Alle start-up innovative non si applicano le disposizioni in materia di società di comodo e di società in perdita sistematica di cui all’articolo 30 della legge 23/12/1994, n. 724 e all’art. 2, commi da 36-decies a 36-duodecies del dl 13/8/2011, n. 138.

Per “società di comodo” si intendono quelle che non sono preposte a svolgere un’attività economica o commerciale, ma soltanto a gestire un patrimonio mobiliare o immobiliare.
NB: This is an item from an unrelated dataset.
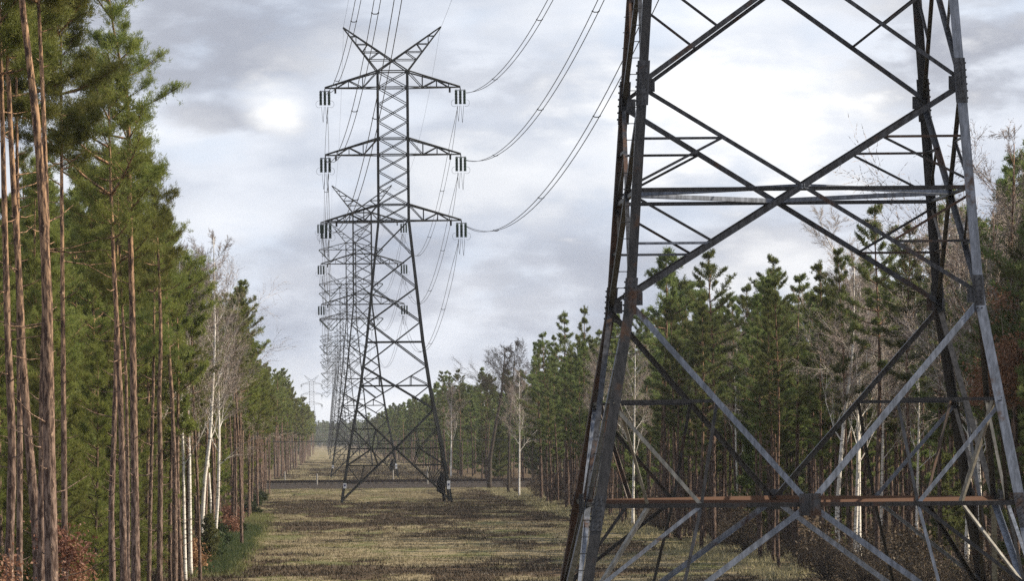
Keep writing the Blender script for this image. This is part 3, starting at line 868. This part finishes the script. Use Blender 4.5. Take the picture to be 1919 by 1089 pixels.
# measured left-edge pines: pixel path of the trunk (top to bottom), depth, radius at base, height, crown base height
def px_axis(path, D):
    pts = sorted([(P(x, y, D).z, P(x, y, D).x) for x, y in path])
    x0 = pts[0][1] + (pts[0][1] - pts[1][1]) / max(.1, pts[1][0] - pts[0][0]) * pts[0][0] * .3
    def f(z):
        if z <= pts[0][0]: xx = lerp(x0, pts[0][1], max(0, z) / max(.1, pts[0][0])) if pts[0][0] > 0 else pts[0][1]
        elif z >= pts[-1][0]:
            sl = (pts[-1][1] - pts[-2][1]) / (pts[-1][0] - pts[-2][0]); xx = pts[-1][1] + sl * .5 * (z - pts[-1][0])
        else:
            for a, b_ in zip(pts[:-1], pts[1:]):
                if z <= b_[0]:
                    u = (z - a[0]) / (b_[0] - a[0]); xx = a[1] + (b_[1] - a[1]) * u; break
        return xx - x0
    # smooth the corners
    g = lambda z: (sum(f(z + d) for d in (-.6, -.3, 0, .3, .6)) / 5)
    return x0, g
LEFT = [  # path, D, R, H, hb, Lmax, label
    ([(40, 0), (62, 170), (75, 300), (88, 545), (91, 800), (97, 1089)], 110, .165, 20.5, 16.5, 3.0, 'thick red brown pine trunk nearest the camera at the far left, leaning left upward'),
    ([(72, 0), (82, 200), (86, 330), (90, 440), (80, 700), (76, 1089)], 113, .09, 20, 16, 2.4, 'thin dark pine just left of the thick nearest trunk'),
    ([(22, 300), (32, 450), (43, 700), (55, 850), (69, 1010)], 122, .13, 19, 15.5, 2.6, 'greyish leaning pine trunk left of the thin dark pine'),
    ([(118, 600), (120, 860), (121, 1020)], 138, .09, 18.5, 14, 2.4, 'dark pine half hidden in green boughs right of the thick nearest trunk'),
    ([(14, 600), (24, 850), (15, 1089)], 118, .12, 18, 14.5, 2.6, 'pine trunk behind the brown shrub at the left border'),
    ([(36, 700), (38, 850), (37, 1010)], 128, .085, 18, 14.5, 2.4, 'slim pine between the two leftmost trunks above the brown shrub'),
    ([(218, 90), (240, 170), (243, 400), (248, 600), (255, 1089)], 165, .15, 21.5, 14.6, 2.5, 'tall straight pine with a broken crown reaching the top of the view'),
    ([(206, 300), (212, 470), (220, 620), (228, 800), (232, 1089)], 163, .125, 18, 12.5, 2.3, 'sunlit pine standing immediately left of the tall straight pine'),
    ([(228, 560), (236, 680), (239, 850), (240, 1089)], 170, .07, 16, 11, 1.8, 'very thin sunlit pine squeezed between two thicker trunks'),
    ([(217, 700), (213, 850), (208, 950), (211, 1080)], 175, .12, 16, 11.5, 2.2, 'crooked pine trunk bending behind the sunlit pair'),
    ([(270, 262), (287, 360), (297, 480), (302, 640), (298, 750), (301, 860), (299, 1089)], 192, .115, 16.9, 12.2, 1.5, 'slender wavy pine with a thin pointed top against the sky'),
    ([(308, 440), (313, 600), (323, 760), (328, 900), (328, 1089)], 210, .125, 15.6, 9.5, 1.6, 'curved pine right of the slender wavy pine'),
    ([(288, 700), (283, 900), (279, 1089)], 205, .085, 15.4, 10, 1.9, 'shaded pine trunk between the tall straight and the slender wavy pine'),
    ([(357, 480), (358, 600), (363, 760), (372, 950), (375, 1089)], 250, .075, 15.2, 11.5, 1.2, 'thin dark pine leaning among the white birches'),
    ([(440, 600), (441, 720), (450, 880), (453, 1008)], 335, .10, 14.5, 10, 1.6, 'pine with bare side branches at the edge of the grassy strip'),
    ([(445, 545), (448, 700), (452, 900), (455, 980)], 385, .12, 17.4, 8, 2.1, 'taller pine whose crown tops the left wood right of the birches'),
]
NEARP = []
for i, (path, D, R, H, hb_, Lm, lab) in enumerate(LEFT):
    x0, fx = px_axis(path, D); rr = random.Random(i); ph = rr.uniform(0, 6)
    ax = lambda z, fx=fx, ph=ph: (fx(z), .12 * math.sin(z * .3 + ph))
    sc = 1 if D < 220 else .7
    mv = pine_geo(500 + i, H, hb_, R, Lm, .42, int((3600 if D < 140 else 3000) * (Lm / 2.4) ** 1.3), 17 if D < 220 else 10, .16 if D < 220 else .21, .015 if D < 220 else .03, axis=ax, nsides=10, stubs=26)
    t = make_pine('pine_tree', mv); t.location = (x0, D, 0); tag(t, lab, 'tree', 'pines of the left wood')
# fine-needled mid layer for the close left wood
near_generic = [pine_geo(700 + i, H, hb_, .13, Lm, .42, 4200, 16, .17, .018, nsides=8, stubs=20) for i, (H, hb_, Lm) in enumerate(((19.5, 5.5, 2.1), (20.5, 8, 2.2), (18, 4, 2.0)))]
near_young = [pine_geo(720 + i, H, .8, .09, Lm, .34, 4200, 15, .17, .018, nsides=6, stubs=4, top_flat=0) for i, (H, Lm) in enumerate(((9.5, 2.2), (12.5, 2.5)))]
L_near = [meshes_of(m, m_needle, m_bark, 'pine') for m in near_generic]
L_ny = [meshes_of(m, m_needle, m_bark_d, 'young_pine') for m in near_young]
rg = random.Random(77)
CLEAR = [(1590, 20, 262), (1610, 16, 275), (1815, 18, 230), (1190, 22, 400), (974, 22, 585), (1830, 14, 215), (1560, 30, 262), (1895, 10, 190),
         (930, 28, 680), (955, 25, 620), (1720, 14, 262), (1380, 12, 330), (1500, 10, 300), (1130, 14, 430), (1655, 12, 280)]
def blocked(x, y, r=1.0):      # keeps the pale birches free of trunks and crowns in front
    p = PX + x / y * F; w = r * F / y
    return any(abs(p - c[0]) < c[1] + w * .8 and y < c[2] + 3 for c in CLEAR)
def inview(x, y, m=1.5): return -.0594 * y - m < x < .1325 * y + m
# wood immediately behind the measured trunks
for i in range(34):
    D = rg.uniform(172, 290); x = -9.2 - rg.random() * (.0594 * D - 8.2)
    H = 1.0
    place(rg.choice(L_near), (x, D, 0), rg.uniform(0, 6.28), rg.uniform(.82, 1.0) * (1 if D < 150 else .9), 'pine deeper in the left wood behind the nearest trunks', 'pines behind the nearest left trunks')
for i in range(44):
    D = rg.uniform(174, 300); x = -7.6 - rg.random() * (.0594 * D - 6.6)
    place(rg.choice(L_ny), (x, D, 0), rg.uniform(0, 6.28), rg.uniform(.7, 1.0), 'young bushy pine filling the gaps between the nearest left trunks', 'young pines in the left wood', 'young_pine')
# edge row up to the railway
for i in range(46):
    D = 225 + (675 - 225) * (i / 45) ** 1.15 + rg.uniform(-3, 3)
    x = -5.6 - abs(rg.gauss(0, 1.2)) - (.6 if D < 330 else 0)
    s = rg.uniform(.82, .95) if D < 360 else (rg.uniform(.93, 1.02) if D < 420 else rg.uniform(.78, .9))
    if D > 520: s *= .92
    place(rg.choice(L_mid), (x, D, 0), rg.uniform(0, 6.28), s, 'pine in the edge row along the left of the clearing before the railway', 'pines of the left edge row')
for i in range(52):
    D = 790 + (2100 - 790) * (i / 51) ** 1.5 + rg.uniform(-4, 4)
    x = np.interp(D, [790, 1055, 1500, 2100], [-7.0, -4.4, -2.8, -1.2]) - abs(rg.gauss(0, 1.1))
    place(rg.choice(L_mid if D < 1100 else L_far), (x, D, 0), rg.uniform(0, 6.28), rg.uniform(.88, 1.02), 'slim pine in the dense left wood beyond the railway', 'pines left beyond the railway')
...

L’ordinamento tributario prevede una disciplina di contrasto a tali tipi societari, volta ad evitarne l’utilizzo a fini antielusivi che viene derogato nel caso in commento. Le start-up innovative, infatti, ben difficilmente potrebbero prestarsi alla mera intestazione di beni che restano nella disponibilità dei soci, dal momento che la principale classe di immobilizzazioni immateriali iscritta nell’attivo di tali società sarà costituita dalle spese di ricerca e sviluppo ovvero investimenti necessari alla realizzazione del proprio oggetto sociale innovativo.

Tuttavia la disciplina delle start-up innovative nulla afferma circa l’applicabilità o meno a tali società degli studi di settore, ovvero di quel meccanismo che consente al fisco di stimare i ricavi attribuibili al contribuente sulla base dei dati contabili e delle caratteristiche strutturali dell’attività svolta.

Sembrerebbe un controsenso, da un lato, escludere le start-up innovative dall’applicazione dei meccanismi sulle società di comodo costringendole invece, dall’altro, a dichiarare comunque un reddito minimo sulla base di altri parametri tra cui l’entità degli invetimenti effettuati.

Sarebbe auspicabile che tali società venissero escluse dall’applicazione degli studi di settore prevedendo magari una causa di esclusione ad hoc o consentendo, in sede di compilazione del modello, di inserire una causa giustificativa di esonero costituita dall’iscrizione nell’apposita sezione speciale del registro delle impese.